Exercise data:
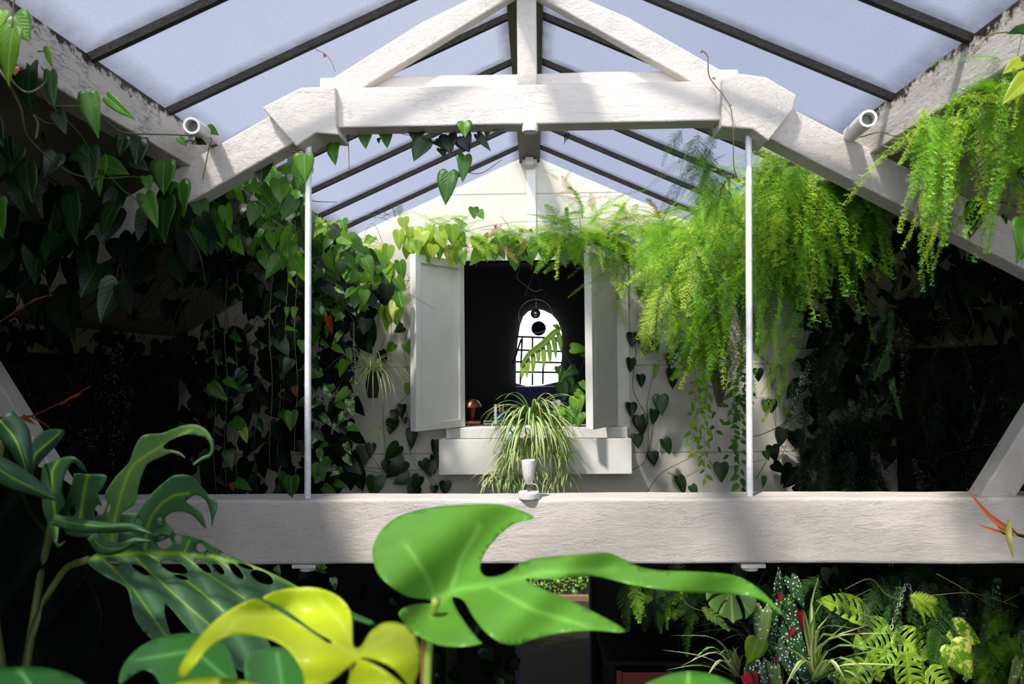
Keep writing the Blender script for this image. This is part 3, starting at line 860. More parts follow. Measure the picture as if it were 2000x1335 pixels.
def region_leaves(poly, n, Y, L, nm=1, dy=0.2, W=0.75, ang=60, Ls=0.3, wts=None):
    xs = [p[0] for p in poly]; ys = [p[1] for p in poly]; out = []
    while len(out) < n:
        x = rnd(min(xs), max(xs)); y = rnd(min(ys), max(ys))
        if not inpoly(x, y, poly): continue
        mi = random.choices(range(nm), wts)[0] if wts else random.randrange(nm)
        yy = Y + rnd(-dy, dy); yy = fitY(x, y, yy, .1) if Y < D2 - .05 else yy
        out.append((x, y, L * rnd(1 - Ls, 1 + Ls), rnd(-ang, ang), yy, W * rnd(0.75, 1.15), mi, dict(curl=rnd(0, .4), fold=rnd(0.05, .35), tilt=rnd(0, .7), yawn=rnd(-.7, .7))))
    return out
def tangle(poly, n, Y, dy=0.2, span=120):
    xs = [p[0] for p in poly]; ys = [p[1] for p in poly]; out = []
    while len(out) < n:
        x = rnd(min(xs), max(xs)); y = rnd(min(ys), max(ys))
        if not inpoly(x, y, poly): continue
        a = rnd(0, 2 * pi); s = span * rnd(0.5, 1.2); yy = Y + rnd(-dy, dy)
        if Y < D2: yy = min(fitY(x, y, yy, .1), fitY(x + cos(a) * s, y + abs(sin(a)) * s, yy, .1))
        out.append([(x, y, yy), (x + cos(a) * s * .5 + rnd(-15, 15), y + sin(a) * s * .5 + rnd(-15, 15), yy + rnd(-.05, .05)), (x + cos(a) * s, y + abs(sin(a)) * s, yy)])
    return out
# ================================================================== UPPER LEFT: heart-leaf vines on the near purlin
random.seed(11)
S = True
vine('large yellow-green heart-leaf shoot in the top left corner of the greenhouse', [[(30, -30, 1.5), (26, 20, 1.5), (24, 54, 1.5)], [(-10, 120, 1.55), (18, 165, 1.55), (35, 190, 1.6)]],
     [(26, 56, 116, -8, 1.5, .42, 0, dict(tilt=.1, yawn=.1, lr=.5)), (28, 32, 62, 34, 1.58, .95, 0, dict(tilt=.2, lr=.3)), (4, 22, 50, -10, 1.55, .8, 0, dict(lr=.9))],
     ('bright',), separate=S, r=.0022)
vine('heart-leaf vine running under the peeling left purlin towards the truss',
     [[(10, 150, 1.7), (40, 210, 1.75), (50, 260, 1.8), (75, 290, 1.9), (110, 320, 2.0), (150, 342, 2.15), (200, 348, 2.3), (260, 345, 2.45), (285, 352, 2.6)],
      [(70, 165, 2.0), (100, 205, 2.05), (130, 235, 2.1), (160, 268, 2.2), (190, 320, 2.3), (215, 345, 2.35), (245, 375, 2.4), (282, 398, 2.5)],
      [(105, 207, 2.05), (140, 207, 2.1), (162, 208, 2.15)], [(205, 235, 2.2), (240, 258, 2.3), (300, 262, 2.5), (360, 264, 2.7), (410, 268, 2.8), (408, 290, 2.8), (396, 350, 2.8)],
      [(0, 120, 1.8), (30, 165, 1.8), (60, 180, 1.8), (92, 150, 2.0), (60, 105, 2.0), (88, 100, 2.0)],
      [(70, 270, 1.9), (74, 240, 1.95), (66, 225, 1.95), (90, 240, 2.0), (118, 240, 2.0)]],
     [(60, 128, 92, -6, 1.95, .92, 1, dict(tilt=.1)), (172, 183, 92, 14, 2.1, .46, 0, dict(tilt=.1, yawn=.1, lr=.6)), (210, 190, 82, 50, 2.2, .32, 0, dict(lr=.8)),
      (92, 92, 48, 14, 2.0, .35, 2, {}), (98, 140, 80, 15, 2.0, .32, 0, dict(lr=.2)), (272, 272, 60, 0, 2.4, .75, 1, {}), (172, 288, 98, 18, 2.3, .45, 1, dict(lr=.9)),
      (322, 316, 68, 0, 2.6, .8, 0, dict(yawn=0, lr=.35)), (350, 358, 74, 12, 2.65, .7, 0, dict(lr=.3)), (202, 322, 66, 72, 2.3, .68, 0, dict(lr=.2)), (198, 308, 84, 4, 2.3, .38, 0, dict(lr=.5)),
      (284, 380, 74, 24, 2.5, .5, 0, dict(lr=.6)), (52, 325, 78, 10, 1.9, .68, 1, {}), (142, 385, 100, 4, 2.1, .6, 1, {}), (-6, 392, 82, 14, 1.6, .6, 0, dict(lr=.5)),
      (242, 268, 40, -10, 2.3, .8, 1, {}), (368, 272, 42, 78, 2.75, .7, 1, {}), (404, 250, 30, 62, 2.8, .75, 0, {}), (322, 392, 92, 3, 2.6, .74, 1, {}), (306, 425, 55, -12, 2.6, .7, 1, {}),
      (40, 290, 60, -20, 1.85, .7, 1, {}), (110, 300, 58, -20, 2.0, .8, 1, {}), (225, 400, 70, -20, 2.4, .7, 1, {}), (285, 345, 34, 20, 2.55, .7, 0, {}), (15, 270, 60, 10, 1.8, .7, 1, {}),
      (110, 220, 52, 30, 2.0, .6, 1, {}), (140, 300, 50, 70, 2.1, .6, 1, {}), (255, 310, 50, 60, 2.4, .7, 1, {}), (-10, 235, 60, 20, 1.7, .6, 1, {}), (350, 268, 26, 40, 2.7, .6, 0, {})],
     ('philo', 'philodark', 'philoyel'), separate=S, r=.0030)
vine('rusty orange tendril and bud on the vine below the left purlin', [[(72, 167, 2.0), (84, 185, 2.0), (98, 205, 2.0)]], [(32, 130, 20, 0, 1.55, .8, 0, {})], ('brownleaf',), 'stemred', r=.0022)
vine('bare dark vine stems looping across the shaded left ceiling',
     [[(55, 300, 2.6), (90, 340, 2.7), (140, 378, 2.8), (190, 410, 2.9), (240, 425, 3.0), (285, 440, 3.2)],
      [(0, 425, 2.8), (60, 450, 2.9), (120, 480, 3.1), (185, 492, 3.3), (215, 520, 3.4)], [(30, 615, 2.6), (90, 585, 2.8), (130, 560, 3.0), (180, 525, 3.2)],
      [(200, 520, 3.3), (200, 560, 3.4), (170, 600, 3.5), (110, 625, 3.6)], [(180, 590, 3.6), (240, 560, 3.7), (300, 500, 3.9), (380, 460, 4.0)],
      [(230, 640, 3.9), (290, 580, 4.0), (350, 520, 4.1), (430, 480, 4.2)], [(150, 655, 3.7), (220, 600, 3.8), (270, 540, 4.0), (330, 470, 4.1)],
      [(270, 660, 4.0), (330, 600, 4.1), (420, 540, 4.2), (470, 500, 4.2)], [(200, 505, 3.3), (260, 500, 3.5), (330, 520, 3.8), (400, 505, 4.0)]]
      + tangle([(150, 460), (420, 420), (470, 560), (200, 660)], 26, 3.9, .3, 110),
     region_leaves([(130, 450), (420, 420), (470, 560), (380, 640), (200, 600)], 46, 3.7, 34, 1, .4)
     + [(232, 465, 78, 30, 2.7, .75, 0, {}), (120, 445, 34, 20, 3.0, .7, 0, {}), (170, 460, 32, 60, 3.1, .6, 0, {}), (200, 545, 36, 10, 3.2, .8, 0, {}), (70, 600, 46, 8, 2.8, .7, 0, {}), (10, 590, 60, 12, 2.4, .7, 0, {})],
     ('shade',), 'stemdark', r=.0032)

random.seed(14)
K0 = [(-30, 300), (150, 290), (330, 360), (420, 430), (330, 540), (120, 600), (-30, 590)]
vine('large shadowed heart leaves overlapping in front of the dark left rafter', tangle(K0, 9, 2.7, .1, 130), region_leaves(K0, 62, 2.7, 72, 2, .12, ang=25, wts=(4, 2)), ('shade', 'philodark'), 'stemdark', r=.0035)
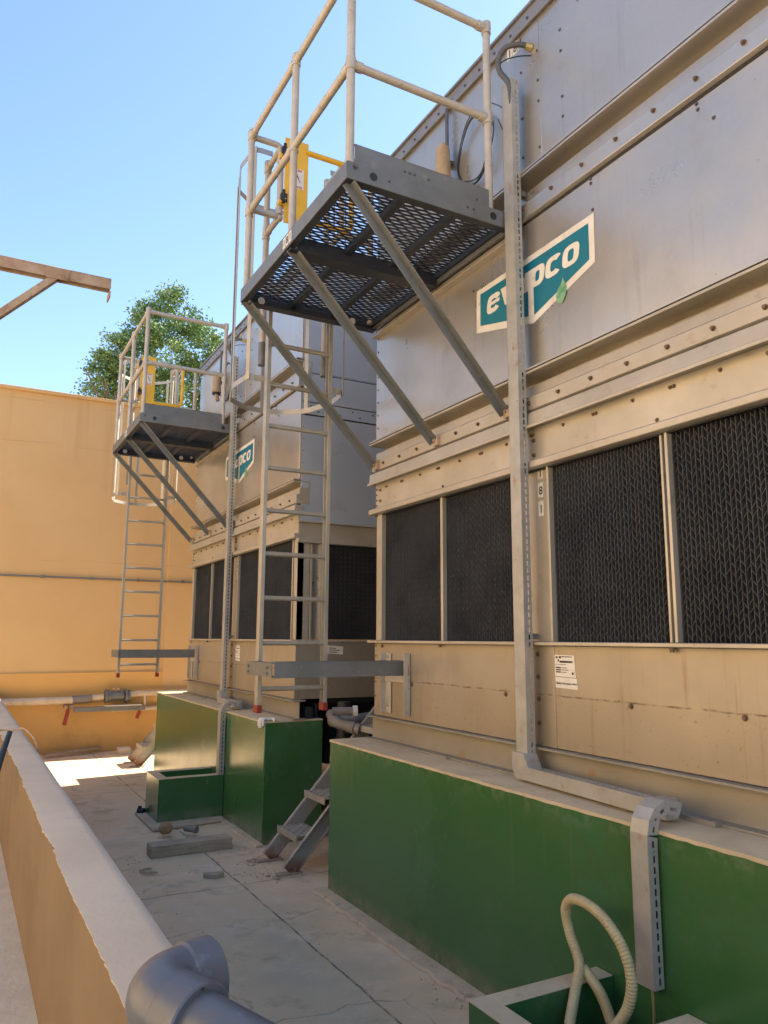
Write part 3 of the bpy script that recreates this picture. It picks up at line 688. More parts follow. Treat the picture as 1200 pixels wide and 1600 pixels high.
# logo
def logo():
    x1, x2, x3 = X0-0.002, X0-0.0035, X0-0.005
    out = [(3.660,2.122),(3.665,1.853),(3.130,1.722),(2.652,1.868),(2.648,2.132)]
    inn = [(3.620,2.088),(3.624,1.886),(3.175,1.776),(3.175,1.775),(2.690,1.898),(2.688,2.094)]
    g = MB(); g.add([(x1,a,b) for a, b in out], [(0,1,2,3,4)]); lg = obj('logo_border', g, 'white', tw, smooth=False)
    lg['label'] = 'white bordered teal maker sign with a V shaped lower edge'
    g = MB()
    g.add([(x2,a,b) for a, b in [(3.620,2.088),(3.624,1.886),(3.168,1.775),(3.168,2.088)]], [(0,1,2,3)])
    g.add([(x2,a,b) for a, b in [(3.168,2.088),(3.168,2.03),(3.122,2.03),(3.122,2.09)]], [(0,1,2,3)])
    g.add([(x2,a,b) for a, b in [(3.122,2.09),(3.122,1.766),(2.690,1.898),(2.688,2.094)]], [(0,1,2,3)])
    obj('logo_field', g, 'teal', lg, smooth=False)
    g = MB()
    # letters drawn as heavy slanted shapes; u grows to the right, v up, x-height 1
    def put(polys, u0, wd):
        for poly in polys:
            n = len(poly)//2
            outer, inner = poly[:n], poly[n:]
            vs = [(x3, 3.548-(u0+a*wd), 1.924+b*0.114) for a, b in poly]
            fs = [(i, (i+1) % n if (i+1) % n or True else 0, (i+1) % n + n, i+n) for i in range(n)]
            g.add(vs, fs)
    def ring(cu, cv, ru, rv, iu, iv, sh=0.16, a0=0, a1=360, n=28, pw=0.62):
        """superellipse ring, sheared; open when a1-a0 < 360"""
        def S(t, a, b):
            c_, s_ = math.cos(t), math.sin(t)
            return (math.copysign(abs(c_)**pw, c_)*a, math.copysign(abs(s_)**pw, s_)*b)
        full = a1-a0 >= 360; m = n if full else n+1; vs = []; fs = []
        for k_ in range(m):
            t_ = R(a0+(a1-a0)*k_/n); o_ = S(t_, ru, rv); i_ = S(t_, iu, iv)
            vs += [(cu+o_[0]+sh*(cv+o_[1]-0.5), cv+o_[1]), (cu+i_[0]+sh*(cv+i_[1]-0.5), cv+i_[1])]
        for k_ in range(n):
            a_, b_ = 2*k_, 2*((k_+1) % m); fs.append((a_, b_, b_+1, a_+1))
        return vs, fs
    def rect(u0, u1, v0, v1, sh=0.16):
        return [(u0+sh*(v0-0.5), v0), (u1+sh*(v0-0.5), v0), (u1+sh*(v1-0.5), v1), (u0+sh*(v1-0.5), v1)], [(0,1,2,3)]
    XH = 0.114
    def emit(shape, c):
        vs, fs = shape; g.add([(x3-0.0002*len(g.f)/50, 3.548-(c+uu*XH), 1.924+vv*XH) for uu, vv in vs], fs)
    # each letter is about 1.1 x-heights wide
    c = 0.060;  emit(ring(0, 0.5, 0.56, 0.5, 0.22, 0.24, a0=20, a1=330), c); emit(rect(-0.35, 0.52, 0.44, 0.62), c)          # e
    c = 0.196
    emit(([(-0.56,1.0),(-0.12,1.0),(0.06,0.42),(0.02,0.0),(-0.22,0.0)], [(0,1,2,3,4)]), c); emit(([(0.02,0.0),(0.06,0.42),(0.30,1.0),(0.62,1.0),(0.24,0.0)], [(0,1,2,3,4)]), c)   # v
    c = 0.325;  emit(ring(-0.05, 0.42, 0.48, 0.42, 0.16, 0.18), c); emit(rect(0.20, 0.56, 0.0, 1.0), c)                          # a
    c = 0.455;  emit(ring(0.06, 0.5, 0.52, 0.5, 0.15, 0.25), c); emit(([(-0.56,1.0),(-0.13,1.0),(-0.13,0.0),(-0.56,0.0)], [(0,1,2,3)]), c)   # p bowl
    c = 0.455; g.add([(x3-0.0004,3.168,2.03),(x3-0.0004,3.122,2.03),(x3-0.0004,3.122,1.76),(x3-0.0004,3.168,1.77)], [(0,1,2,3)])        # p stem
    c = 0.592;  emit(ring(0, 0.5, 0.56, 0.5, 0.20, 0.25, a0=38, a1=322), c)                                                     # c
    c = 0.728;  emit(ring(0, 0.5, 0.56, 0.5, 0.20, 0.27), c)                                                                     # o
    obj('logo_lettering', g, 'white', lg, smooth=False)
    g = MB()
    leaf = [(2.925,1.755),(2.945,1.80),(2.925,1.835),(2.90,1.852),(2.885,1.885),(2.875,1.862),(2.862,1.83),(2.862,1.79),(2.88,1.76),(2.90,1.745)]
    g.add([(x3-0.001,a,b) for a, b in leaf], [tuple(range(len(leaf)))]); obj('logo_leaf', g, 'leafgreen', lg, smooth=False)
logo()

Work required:
Search the listing for the word "follow". Copy every line in which it occurs.

Solution:
Keep writing the Blender script for this image. This is part 3, starting at line 860. More parts follow. Measure the picture as if it were 2000x1335 pixels.
Write part 3 of the bpy script that recreates this picture. It picks up at line 688. More parts follow. Treat the picture as 1200 pixels wide and 1600 pixels high.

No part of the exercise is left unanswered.